>> Begin GIVEN INFORMATION
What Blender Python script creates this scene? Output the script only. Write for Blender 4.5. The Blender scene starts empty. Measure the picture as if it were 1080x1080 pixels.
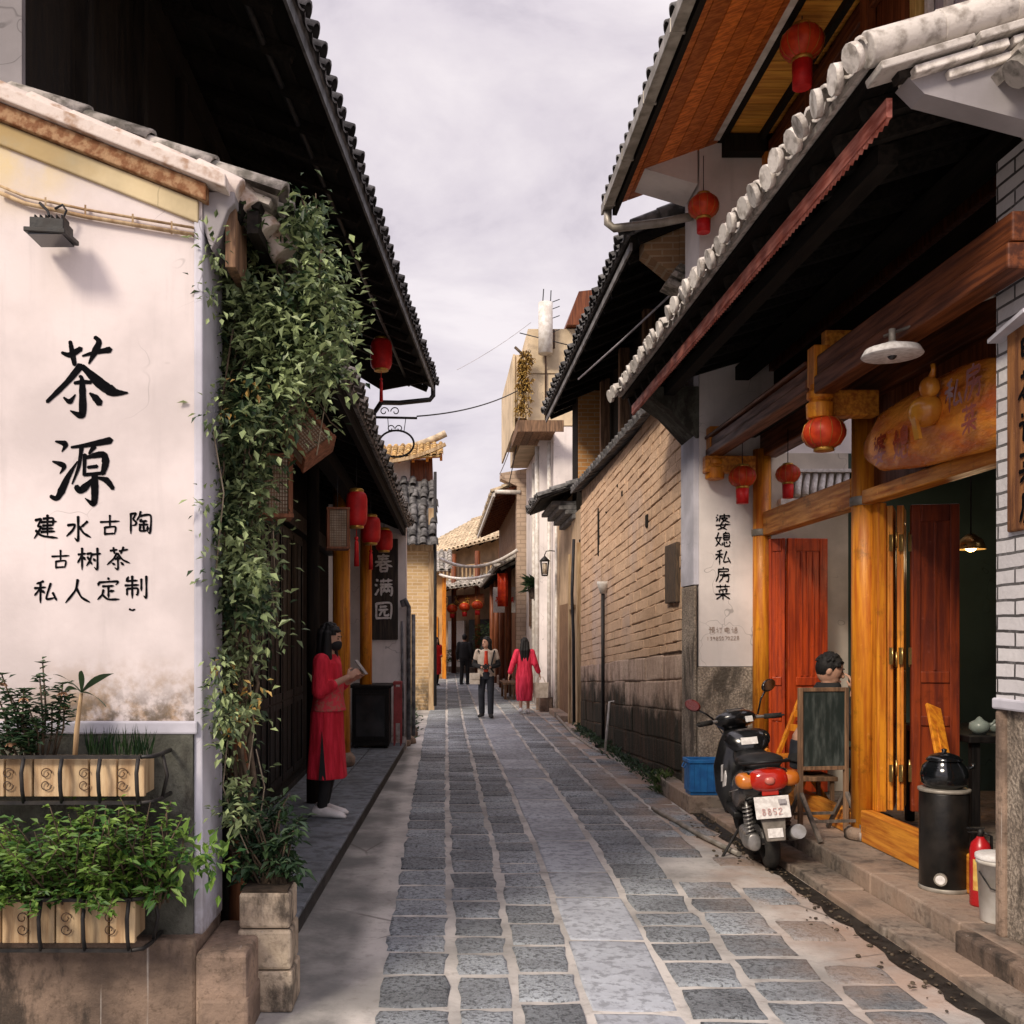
import bpy, bmesh, math, random
from mathutils import Vector as V, Matrix, noise as mnoise
R = math.radians
rng = random.Random(7)
scene = bpy.context.scene
COL = scene.collection

# ------------------------------------------------------------------ camera
F = 1040.0            # focal length in pixels of a 1080 px wide picture
EYE = 1.65            # eye height above the street
cam_d = bpy.data.cameras.new("camera"); cam = bpy.data.objects.new("camera", cam_d); COL.objects.link(cam)
cam.location = (0, 0, EYE); cam.rotation_euler = (R(90), 0, 0)
cam_d.sensor_width = 36; cam_d.lens = 36 * F / 1080
cam_d.shift_x = 75 / 1080; cam_d.shift_y = 131 / 1080
cam_d.clip_start = 0.05; cam_d.clip_end = 2000
scene.camera = cam

# ------------------------------------------------------------------ sky and sun
SUN_EL, SUN_AZ = R(38), R(-38)        # low sun behind the camera, to its left
w = bpy.data.worlds.new("World"); scene.world = w; w.use_nodes = True
nt = w.node_tree; nt.nodes.clear()
def wn(t, **k):
    n = nt.nodes.new(t)
    for a, b in k.items(): setattr(n, a, b)
    return n
wo = wn('ShaderNodeOutputWorld'); bg = wn('ShaderNodeBackground'); bg.inputs[1].default_value = 0.1
sky = wn('ShaderNodeTexSky', sky_type='NISHITA', sun_disc=False, sun_elevation=SUN_EL, sun_rotation=math.pi + SUN_AZ)
tc = wn('ShaderNodeTexCoord'); mp = wn('ShaderNodeMapping'); mp.inputs['Scale'].default_value = (1.0, 1.0, 2.2)
mp.inputs['Location'].default_value = (0.35, 0.1, 0.62)
n1 = wn('ShaderNodeTexNoise'); n1.inputs['Scale'].default_value = 2.6; n1.inputs['Detail'].default_value = 9; n1.inputs['Roughness'].default_value = .58
n1.inputs['Distortion'].default_value = .35
cr = wn('ShaderNodeValToRGB'); e = cr.color_ramp.elements
e[0].position = .36; e[0].color = (.43, .385, .455, 1); e[1].position = .62; e[1].color = (.86, .79, .81, 1)
k = e.new(.48); k.color = (.69, .625, .675, 1)
sc_ = wn('ShaderNodeVectorMath', operation='SCALE'); sc_.inputs['Scale'].default_value = 9.6
mx = wn('ShaderNodeMix', data_type='RGBA'); mx.inputs[0].default_value = .93
L = nt.links.new
L(tc.outputs['Generated'], mp.inputs[0]); L(mp.outputs[0], n1.inputs['Vector']); L(n1.outputs['Fac'], cr.inputs[0])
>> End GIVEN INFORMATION
Do not include the images; transcribe the rest of the listing exactly.

What Blender Python script creates this scene? Output the script only. Write for Blender 4.5. The Blender scene starts empty. Measure the picture as if it were 1080x1080 pixels.
import bpy, bmesh, math, random
from mathutils import Vector as V, Matrix, noise as mnoise
R = math.radians
rng = random.Random(7)
scene = bpy.context.scene
COL = scene.collection

# ------------------------------------------------------------------ camera
F = 1040.0            # focal length in pixels of a 1080 px wide picture
EYE = 1.65            # eye height above the street
cam_d = bpy.data.cameras.new("camera"); cam = bpy.data.objects.new("camera", cam_d); COL.objects.link(cam)
cam.location = (0, 0, EYE); cam.rotation_euler = (R(90), 0, 0)
cam_d.sensor_width = 36; cam_d.lens = 36 * F / 1080
cam_d.shift_x = 75 / 1080; cam_d.shift_y = 131 / 1080
cam_d.clip_start = 0.05; cam_d.clip_end = 2000
scene.camera = cam

# ------------------------------------------------------------------ sky and sun
SUN_EL, SUN_AZ = R(38), R(-38)        # low sun behind the camera, to its left
w = bpy.data.worlds.new("World"); scene.world = w; w.use_nodes = True
nt = w.node_tree; nt.nodes.clear()
def wn(t, **k):
    n = nt.nodes.new(t)
    for a, b in k.items(): setattr(n, a, b)
    return n
wo = wn('ShaderNodeOutputWorld'); bg = wn('ShaderNodeBackground'); bg.inputs[1].default_value = 0.1
sky = wn('ShaderNodeTexSky', sky_type='NISHITA', sun_disc=False, sun_elevation=SUN_EL, sun_rotation=math.pi + SUN_AZ)
tc = wn('ShaderNodeTexCoord'); mp = wn('ShaderNodeMapping'); mp.inputs['Scale'].default_value = (1.0, 1.0, 2.2)
mp.inputs['Location'].default_value = (0.35, 0.1, 0.62)
n1 = wn('ShaderNodeTexNoise'); n1.inputs['Scale'].default_value = 2.6; n1.inputs['Detail'].default_value = 9; n1.inputs['Roughness'].default_value = .58
n1.inputs['Distortion'].default_value = .35
cr = wn('ShaderNodeValToRGB'); e = cr.color_ramp.elements
e[0].position = .36; e[0].color = (.43, .385, .455, 1); e[1].position = .62; e[1].color = (.86, .79, .81, 1)
k = e.new(.48); k.color = (.69, .625, .675, 1)
sc_ = wn('ShaderNodeVectorMath', operation='SCALE'); sc_.inputs['Scale'].default_value = 9.6
mx = wn('ShaderNodeMix', data_type='RGBA'); mx.inputs[0].default_value = .93
L = nt.links.new
L(tc.outputs['Generated'], mp.inputs[0]); L(mp.outputs[0], n1.inputs['Vector']); L(n1.outputs['Fac'], cr.inputs[0])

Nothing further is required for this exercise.